Check each line of the listing below for the string "append", and copy the ones that have it.

-- DATA LINES start --

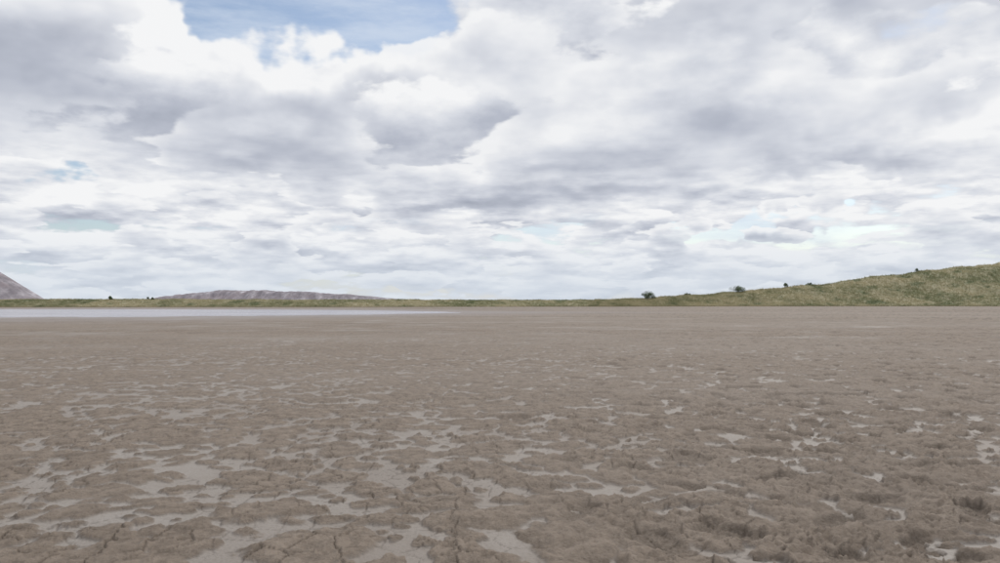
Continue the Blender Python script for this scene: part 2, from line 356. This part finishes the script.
# ------------------------------------------------------------ salt tailings heaps
hm,N,B=mat_new("salt_tailings");geo=N.n.new('ShaderNodeNewGeometry');pos=geo.outputs['Position']
a=N.noise(N.v('MULTIPLY',pos,(1,.3,.35)),.05,6,.65);b=N.noise(N.v('MULTIPLY',pos,(.4,.4,2.2)),.03,4,.6)
c=N.mix(N.ss(a,.38,.62),(.16,.12,.127),(.33,.28,.295));c=N.mix(N.ss(b,.45,.65,0,.6),c,(.23,.16,.16))
c=N.mix(N.ss(a,.56,.68,0,.8),c,(.60,.56,.59))
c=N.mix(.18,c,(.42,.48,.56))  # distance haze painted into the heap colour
N.put(B.inputs['Base Color'],c);B.inputs['Roughness'].default_value=.95;N.put(B.inputs['Normal'],N.bump(a,6,.8))
Yd=2000.;pu=[140,155,175,195,212,225,245,262,275,300,320,345,370,395,415];pv=[301.5,298,294.8,292.5,291,289.5,290,289.4,291,290.8,292.5,293.9,296,298.5,301.5]
uu=np.linspace(140,415,420);hv=np.interp(uu,pu,pv);Hh=(HOR-hv)/F*Yd+CH+fbm(uu*.08,uu*0,4,111)*2.0
dep=np.linspace(-120,200,90);UX,DY=np.meshgrid((uu-500)/F*Yd,dep)
pr=np.minimum(sstep(-120,-10,DY),1-sstep(80,200,DY))
gul=1-np.abs(fbm(UX*.03,DY*.012,4,115))*1.3
Zh=Hh[None,:]*np.clip(pr*(.75+.25*gul),0,1.05)+pr*(1-pr)*4*fbm(UX*.06,DY*.02,3,117)*7-1
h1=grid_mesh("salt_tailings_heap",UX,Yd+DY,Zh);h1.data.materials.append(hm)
Yc=1500.;cx=(-69-500)/F*Yc;th=np.linspace(0,2*np.pi,361)[:-1];rr=np.linspace(0,205,110)
T,RR=np.meshgrid(th,rr);zz=135-RR*.70+8*fbm(np.cos(T)*6,np.sin(T)*6+RR*.004,4,121)*np.minimum(RR/60,1)
zz=np.minimum(zz,122+3*fbm(RR*.05+np.cos(T),T*0+np.sin(T),3,123))
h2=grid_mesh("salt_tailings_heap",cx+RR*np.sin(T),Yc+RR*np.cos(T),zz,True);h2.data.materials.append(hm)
# ------------------------------------------------------------ distant tree line (one object)
V=[];T=[];r=random.Random(3)
for i in range(2600):
    u=r.uniform(385,640);d=1500+r.uniform(-60,60);x=(u-500)/F*d
    hh_=(3.2+1.3*float(fbm(np.array([u*.09]),np.array([0.]),3,131)[0])*2)*r.random()**.5
    for j in range(3):
        c=Vector((x+r.uniform(-3,3),d,max(.2,hh_)+r.uniform(-.6,.3)));s_=r.uniform(.5,1.1)
        uu_=Vector((r.gauss(0,1),r.gauss(0,.4),r.gauss(0,1))).normalized();v=Vector((uu_.z,0,-uu_.x)).normalized()
        V+=[c-uu_*s_,c-v*s_,c+uu_*s_,c+v*s_];T+=[r.random()]*4
soup("distant_tree_line",[tuple(v) for v in V],4,lm,{"tone":T})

-- DATA LINES end --

_ANSWER_:
h1=grid_mesh("salt_tailings_heap",UX,Yd+DY,Zh);h1.data.materials.append(hm)
h2=grid_mesh("salt_tailings_heap",cx+RR*np.sin(T),Yc+RR*np.cos(T),zz,True);h2.data.materials.append(hm)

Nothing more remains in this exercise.